There is one slight problem. The computer is very sensitive to
all brain-waves. If you have any doubts, it registers them as
negative commands, meaning "Do not answer my question." So,
the way to use it is to start simply, with "easy" questions. Ask it
to dig out of the archives the name of your second-grade teacher.
(Almost everybody remembers the name of their first grade
teacher—imprint vulnerability again—but that of the second
grade teacher tends to get lost.)

When the computer has dug out the name of your second
grade teacher, try it on a harder question, but not one that is too
hard. It is very easy to sabotage this machine, but you don't want
to sabotage it during these experiments. You want to see how
well it can be made to perform.

It is wise to ask only one question at a time, since it requires
concentration to keep this magic computer real on the field of
your perception. Do not exhaust your capacities for imagination
and visualization on your first trial runs.
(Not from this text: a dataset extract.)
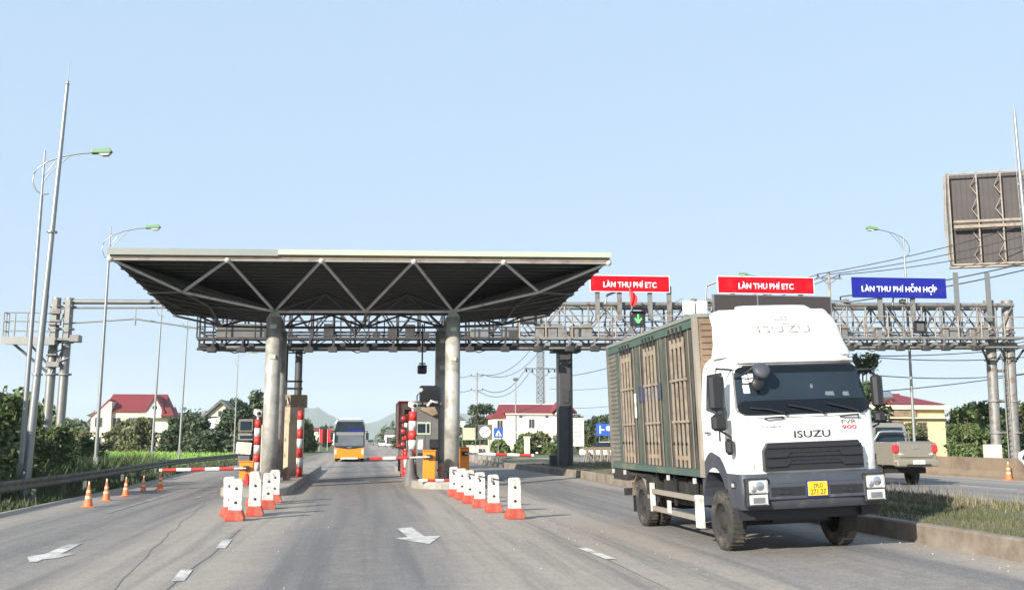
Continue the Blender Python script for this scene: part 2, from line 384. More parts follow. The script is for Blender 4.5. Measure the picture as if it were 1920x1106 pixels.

After a few trivial experiments of the second-grade-teacher
variety, you can try more interesting programs. Take a person
toward whom you have negative feelings, such as anger, disappointment,
feeling-of-betrayal, jealousy or whatever interferes
with the smooth, tranquil operation of your own bio-computer.
Ask the Magic Computer to explain that other person to you; to
translate you into their reality-tunnel long enough for you to
understand how events seem to them. Especially, ask how you
seem to them.

The Poet Prayed:
Oh would some power the giftie gie us
To see ourselves as others see us

This computer will do that job for you; but be prepared for
some shocks which might be disagreeable at first.
This super-brain can also perform exegesis on ideas that seem
obscure, paradoxical or enigmatic to us. For instance, early
experiments with this computer can very profitably turn on
asking it to explain some of the propositions in this book which
may seem inexplicable or perversely wrong-headed to you, such
as "We are all greater artists than we realize" or "What the
Thinker thinks, the Prover proves" or "mind and its contents are
functionally identical."

This computer is much more powerful and scientifically
advanced than the rapture-machine in the neurosomatic circuit. It
has total access to all the earlier, primitive circuits, and overrules
any of them. That is, if you put a meta-programming instruction
into this computer; it will relay it downward to the old circuits
and cancel contradictory programs left over from the past. For
instance, try feeding it on such meta-programming instructions
as:
1. I am at cause over my body.
2. I am at cause over my imagination.
3.1 am at cause over my future.
4. My mind abounds with beauty and power.
5.1 like people, and people like me.

Remember that this computer is only a few decades ahead of
present technology, so it cannot "understand" your commands if
you harbor any doubts about them. Doubts tell it not to perform.
Work always from what you can believe in, extending the area of
belief only as results encourage you to try for more dramatic
transformations of your past reality-tunnels.

This represents cybernetic consciousness; the programmer
becoming self-programmer, self-metaprogrammer, meta-metaprogrammer,
etc. Just as the emotional compulsions of the
second circuit seem primitive, mechanical and, ultimately, silly

to the neurosomatic consciousness, so, too, the reality maps of
the third circuit become comic, relativistic, game-like to the
metaprogrammer.

"Whatever you say it is, it isn't, " Korzybski, the semanticist,
repeated endlessly in his seminars, trying to make clear that
third-circuit semantic maps are not the territories they represent;
that we can always make maps of our maps, revisions of our
revisions, meta-selves of our selves.

"Neti, neti" (not that, not that), Hindu teachers traditionally
say when asked what "God" is or what "Reality" is.

Yogis, mathematicians and musicians seem more inclined to
develop meta-programming consciousness than most of humanity.
Korzybski even claimed that the use of mathematical scripts
is an aid to developing this circuit, for as soon as you think of
your mind as mind1, and the mind which contemplates that mind
as mind2 and the mind which contemplates mind2 contemplating
mind1 as mind3, you are well on your way to meta-programming
awareness. Alice in Wonderland is a masterful guide to the metaprogramming
circuit (written by one of the founders of mathematical
logic) and Aleister Crowley soberly urged its study upon
all students of yoga.

R. Buckminster Fuller illustrates the meta-programming circuit,
in his lectures, by pointing out that we feel puny in comparison
to the size of the universe, but only our bodies (hardware)
are puny. Our minds, he says—by which he means our software—
contain the universe, by the act of comprehending it.